The Boston Celtics had Jaylen Brown for 58 games and Jayson Tatum for 63 (and counting) yet stand at .500 and could end up that way with a season finale against the New York Knicks, a team battling for a higher playoff seed.

Clearly, the makeup of the roster is too flawed to feasibly challenge the top dogs in the east…and has largely struggled with the middle of the pack as well (3-5 against Atlanta, New York and Miami).

Given Ainge’s insistence that the voice of the locker-room is still effective, it’s the locker-room itself that is going to be canned, assuming Wyc Grousbeck doesn’t do the unthinkable by letting go of the man who created it to begin with in Ainge himself.

Brown’s injury likely keeps him in a Boston Celtics uniform, while Tatum is almost certainly not going to head for the exit after signing a five-year, $195 million extension this past offseason to remain the face of the franchise moving forward.

Beyond them? It’s anybody’s guess. The 2020 rookie class will be useful as cost-controlled contributors, while Robert Williams’ own injury issues could muffle his trade value. Williams is also a Tatum favorite, which undoubtedly helps his cause.
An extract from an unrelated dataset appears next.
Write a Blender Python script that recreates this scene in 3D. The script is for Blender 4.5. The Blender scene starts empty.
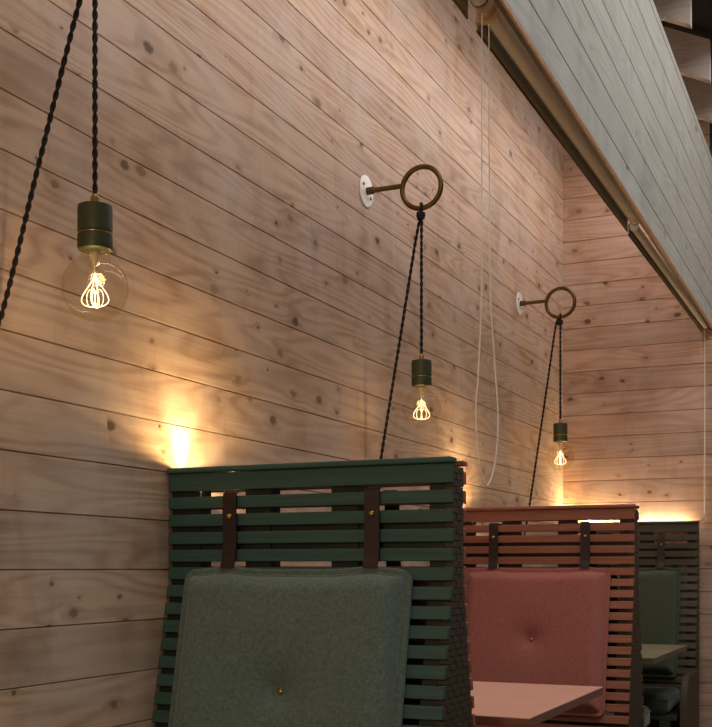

Kemba Walker (player option) and Marcus Smart are two guys that could be looking for new contracts in 2022, so a new home for either in the offseason isn’t out of the realm of possibility. Tristan Thompson’s tenure in Boston has been tenuous at best, so his $9 million figure is flip-able as well.

The 2019 rookie class has been ineffective by and large, so them remaining intact in 2021-22 is unlikely. Semi Ojeleye is a restricted free agent flight risk, Jabari Parker’s pact’s second year is non-guaranteed, and Luke Kornet and Evan Fournier may not get the offer they would hope for from a Celtics front office that may not feel a reunion is justified.